Judge Becker in 1996 acknowledged that the Court of Appeals had never considered if the PLRA applies to actions filed pursuant to 28 U.S.C. § 1361. Madden at 76-77, n. 2. The United States District Court for the Middle District of Pennsylvania has recently concluded that a filing entitled "petition for writ of mandamus" filed pursuant to 28 U.S.C. § 1361 is in fact subject to the filing requirements of the PLRA. Keys v. Dep't of Justice, 2009 WL 648926 at *1, *3 (M.D.Pa. Mar. 10, 2009).

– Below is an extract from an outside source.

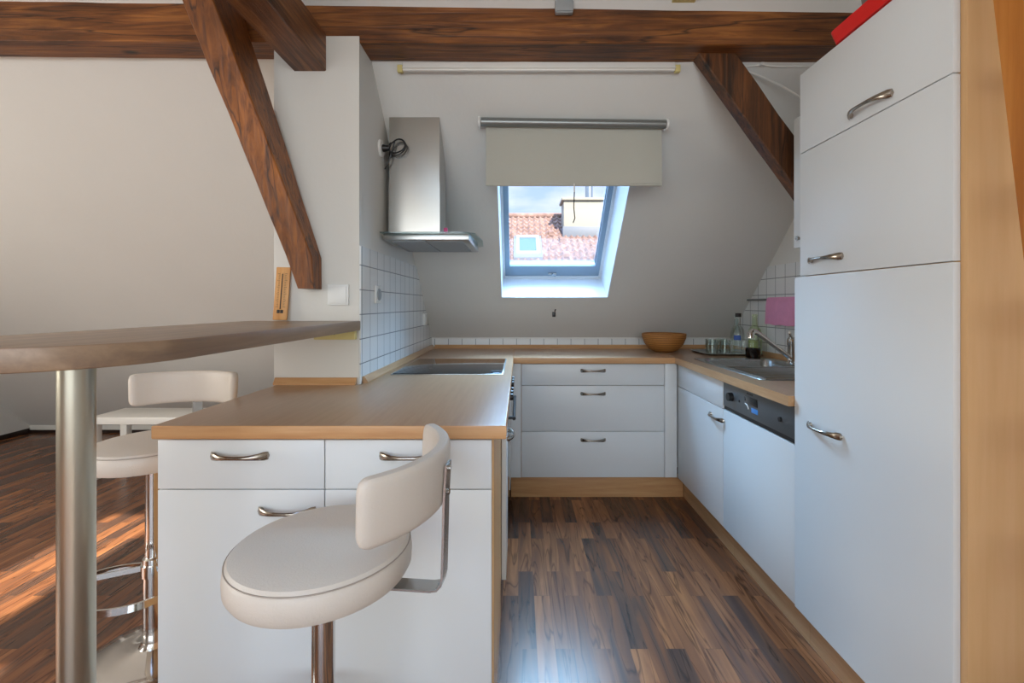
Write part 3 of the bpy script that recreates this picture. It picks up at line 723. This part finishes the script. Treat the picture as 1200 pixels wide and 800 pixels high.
# ================================================================== wall fittings
t = thing('light_switch', 'square white light switch on the pillar above the bar top', 'light switch', (-.744, PY, 1.266))
mb = MB(); mb.box(-.787, -.701, PY-.010, PY-.0005, 1.223, 1.309, .002); fr = mb.build('switch_frame', 'white_plastic', t)
mb = MB(); mb.box(-.779, -.709, PY-.0135, PY-.0102, 1.231, 1.301, .0015); mb.build('rocker', 'white_plastic', t)
t = thing('wall_socket', 'white outlet on the tiles nearest the pillar', 'outlet', (PX1+.005, 2.10, 1.27))
mb = MB(); mb.box(PX1+.0055, PX1+.014, 2.06, 2.14, 1.232, 1.312, .002); mb.build('socket_plate', 'white_plastic', t)
mb = MB(); rings = [[(x, 2.10+r*math.cos(2*PI*k/20), 1.272+r*math.sin(2*PI*k/20)) for k in range(20)] for x, r in ((PX1+.0142, .028), (PX1+.019, .026), (PX1+.017, .018))]
mb.loft(rings); mb.build('socket_face', 'grey_plastic', t)
t = thing('wall_socket', 'narrow white outlet at the far end of the left tiles', 'outlet', (PX1+.005, 3.14, 1.13))
mb = MB(); mb.box(PX1+.0055, PX1+.022, 3.09, 3.17, 1.085, 1.165, .002); mb.build('socket_plate', 'white_plastic', t)
mb = MB(); mb.box(PX1+.0222, PX1+.026, 3.105, 3.155, 1.10, 1.15, .001); mb.build('socket_face', 'white_plastic', t)
p = px(649, 367, 3.229); p.z = slz(p.y)
t = thing('wall_hook', 'small black hook on the wall below the roof window', 'hook', p)
mb = MB(); c = p-nn*.004; mb.box(p.x-.012, p.x+.012, c.y-.008, c.y-.001, c.z-.022, c.z+.018, .003); mb.build('hook_plate', 'black_plastic', t)
mb = MB(); mb.tube([c+V((.006, -.008, .018)), c+V((.008, -.02, .026)), c+V((.01, -.028, .034))], .005, 8); mb.build('hook_peg', 'black_plastic', t)
# towel rail
t = thing('towel_rail', 'dark metal rail on the right tiled wall', 'towel rail', (1.55, 2.7, 1.26))
mb = MB(); mb.tube([(1.55, 2.10, 1.258), (1.55, 3.08, 1.258)], .007, 12); mb.build('rail', 'roller_metal', t)
for y in (2.2, 3.0):
    mb = MB(); mb.tube([(1.55, y, 1.258), (XR-.0065, y, 1.258)], .006, 10); mb.build('rail_bracket', 'roller_metal', t)
mb = MB(); rings = []
K = 30
for i in range(K+1):
    y = 2.825-.30*i/K; wv_ = .004*math.sin(i*.9)+.003*math.sin(i*.37)
    def Q(z, s): return (1.55+s*(.011+(.004 if z < 1.25 else 0))+wv_*(1.258-z)*4, y+(.012*(1.26-z)/.16 if i == 0 else 0), z+.003*math.sin(i*.5)*(z < 1.2))
    zs = [1.105, 1.14, 1.18, 1.22, 1.258]
    r = [Q(z, -1) for z in zs]+[(1.544, y, 1.2685), (1.55, y, 1.2705), (1.556, y, 1.2685)]+[Q(z, 1) for z in zs[::-1]]
    inner = [(x+(.003 if k < len(zs) else -.003 if k > len(zs)+2 else 0), yy, z-(.003 if len(zs) <= k <= len(zs)+2 else 0)) for k, (x, yy, z) in enumerate(r)]
    rings.append(r+inner[::-1])
mb.loft(rings); tag(mb.build('kitchen_towel', 'pink_towel', loc=(1.55, 2.7, 1.26)), 'pink towel folded over the dark wall rail', 'towel')

# ================================================================== blind, light batten, cable, beam fittings
t = thing('roller_blind', 'half lowered beige roller blind above the roof window', 'blind', (.26, 2.19, 2.12))
by_, bz = 2.19, 2.105
mb = MB(); mb.tube([(-.182, by_, bz), (.706, by_, bz-.012)], .021, 20); mb.build('roller_tube', 'roller_metal', t)
mb = MB(); rings = []
for i in range(25):
    x = -.160+.855*i/24; y = by_+.0215+.0015*math.sin(i*.8); yb_ = y+.004*math.sin(i*.5)
    zt_ = bz+.006-.0115*i/24
    rings.append([(x, y, zt_), (x, yb_, 1.96), (x, yb_, 1.815), (x, yb_+.0012, 1.815), (x, yb_+.0012, 1.96), (x, y+.0012, zt_)])
mb.loft(rings); cl = mb.build('blind_fabric', 'blind_cloth', t)
mb = MB(); mb.box(-.160, .695, by_+.017, by_+.027, 1.802, 1.8145, .002); mb.build('bottom_bar', 'blind_cloth', t)
for x0, z in ((-.196, bz), (.7065, bz-.012)):
    mb = MB(); mb.box(x0, x0+.010, by_-.010, by_+.028, z-.024, z+.026, .003); mb.tube([(x0+.001, by_, z), (x0+.011, by_, z)], .024, 20)
    mb.build('bracket', 'white_plastic', t)
mb = MB(); mb.tube([(.268, by_+.012, 1.812), (.269, by_+.012, 1.77)], .0035, 8, mi=0); mb.tube([(.269, by_+.012, 1.77), (.266, by_+.012, 1.70), (.270, by_+.012, 1.655), (.272, by_+.012, 1.645), (.263, by_+.012, 1.622)], .0026, 8, mi=1)
mb.build('pull_cord', ['white_plastic', 'ink'], t)

t = thing('light_batten', 'slim white light batten fixed to the slope under the beam', 'light', (.1, 2.05, 2.29))
mb = MB(); mb.box(-.52, .70, 2.032, 2.053, 2.272, 2.3105, .003); mb.box(-.52, .70, 2.024, 2.0318, 2.279, 2.286, .002); mb.build('batten_body', 'table_white', t)
for x in (-.545, .7005): MB().box(x, x+.024, 2.034, 2.055, 2.268, 2.300, .003).build('end_cap', 'pale_yellow', t)
t = thing('ceiling_cable', 'pale cable clipped under the beam and running to the right', 'cable', px(895, 90, 2.08))
mb = MB()
q = [px(862, 76, 2.03), px(875, 78, 2.05), px(893, 76, 2.045), px(905, 78, 2.05), px(930, 78, 2.05), px(950, 78, 2.05)]
mb.tube(q, .0035, 8)
q = [px(858, 76, 2.04), px(872, 82, 2.05), (px(895, 91, 2.055)), px(915, 100, 2.06), px(930, 109, 2.06), px(950, 122, 2.05)]
mb.tube(q, .0042, 8); mb.build('cable', 'table_white', t)
c = px(893, 75.5, 2.04); MB().box(c.x-.008, c.x+.008, c.y-.008, c.y+.008, c.z-.006, c.z+.008, .002).build('clip', 'white_plastic', t)
t = thing('junction_box', 'grey plastic box fixed to the face of the long beam', 'junction box', (.186, 1.88, 2.44))
MB().box(.149, .224, 1.862, 1.890, 2.430, 2.4755, .004).build('box_cover', 'grey_plastic', t)
MB().box(.152, .221, 1.866, 1.886, 2.424, 2.4298, .001).build('cable_entry', 'grey_plastic', t)
tag(MB().box(.63, .724, 1.78, 1.893, 2.470, 2.4755).build('tape_strip', 'pale_yellow', loc=(.67, 1.85, 2.473)), 'strip of yellowish tape on the ceiling above the beam', 'tape')

# ================================================================== bar table
t = thing('bar_table', 'raised walnut bar top with rounded end on a steel column', 'bar table', (-.875, .9, 0))
BZ0, BZ1 = 1.119, 1.159
poly = [(-.655, PY-.002), (-1.11, PY-.002)]
poly2 = []
for k in range(21):
    a = PI+PI*k/20; poly2.append((-.8825+.2275*math.cos(a), .90+.2275*math.sin(a)))
mb = MB(); slab(mb, poly+poly2, BZ0, BZ1, .003); mb.build('bar_top', 'bar_walnut', t)
mb = MB(); mb.lathe([(.029, .006), (.029, BZ0-.0005)], -.875, .90, 48); mb.build('column', 'steel_tube', t)
mb = MB(); mb.lathe([(.16, 0), (.16, .004), (.155, .006), (.04, .0065)], -.875, .90, 48); mb.build('base_plate', 'steel', t)
mb = MB(); mb.lathe([(.07, 0), (.07, .004), (.04, .004)], -.875, .90, 32, z0=BZ0-.0045); mb.build('mounting_flange', 'steel', t)
mb = MB(); mb.box(-.835, -.668, PY-.03, PY-.002, 1.083, BZ0-.001, .002); bt = mb.build('support_batten', 'pale_yellow', t)
mb = MB(); mb.tube([(-.75, PY-.0305, 1.108), (-.75, PY-.033, 1.108)], .005, 10); mb.build('screw', 'ink', bt)

# thermometer leaning on the pillar
t = thing('wall_thermometer', 'wooden thermometer standing on the bar top against the pillar', 'thermometer', (-.965, 1.86, BZ1))
lean = Matrix.Translation((-.973, 1.852, BZ1+.0035)) @ Matrix.Rotation(math.radians(1.5), 4, 'Y') @ Matrix.Rotation(math.radians(-5.5), 4, 'X')
def tbox(name, m, parent, *a):
    mb = MB(); tt = MB(); tt.box(*a); mb.merge(tt.bm, 0, lean); return mb.build(name, m, parent)
bd = tbox('board', 'thermo_wood', t, -.029, .029, -.004, .004, 0, .218, .003)
mb = MB(); tt = MB(); tt.tube([(0, -.0055, .045), (0, -.0055, .19)], .0022, 10); mb.merge(tt.bm, 0, lean); mb.build('glass_tube', 'ink', t)
tbox('scale_plate', 'thermo_wood', t, -.008, .008, -.0055, -.0041, .05, .195, .0005)
mb = MB(); tt = MB()
for k in range(26):
    z = .052+k*.0055; L = .006 if k % 5 else .010
    tt.box(-.010-L, -.010, -.0050, -.0041, z, z+.0012); tt.box(.010, .010+L, -.0050, -.0041, z, z+.0012)
mb.merge(tt.bm, 0, lean); mb.build('scale_marks', 'ink', t, smooth=False)
for x in (-.013, .001): tbox('mark_square', 'ink', t, x, x+.012, -.0055, -.0041, .028, .042, .001)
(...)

Thus, we have come full circle. The FOIA recognizes that the failure of an agency to produce requested records may be grieved in the district court by filing a complaint, a pleading which is the only mechanism to commence a civil action in a district court, with a civil action being the only type of action permitted in the district courts under the Federal Rules of Civil Procedure. The PLRA requires prisoners, such as the Plaintiff, to pay the entire filing fee for any "civil action" they file. 28 U.S.C. § 1915(b). The Plaintiff has filed a civil action, despite his attempt to style it as a "Petition for Writ of Mandamus". By filing his civil action, the Plaintiff is responsible for the filing fee as ordered by Magistrate Judge Hay in accordance with 28 U.S.C. § 1915. Therefore, the Plaintiff's appeal is denied.
AND NOW, this 3rd day of June, 2009, in accordance with the foregoing Memorandum Opinion, IT IS HEREBY ORDERED THAT the Plaintiff's appeal is DENIED. IT IS FURTHER ORDERED THAT the Plaintiff must comply with the order of February 3, 2009 (Document No. 16) and the order of July 25, 2008 (Document No. 5), both issued by Magistrate Judge Hay.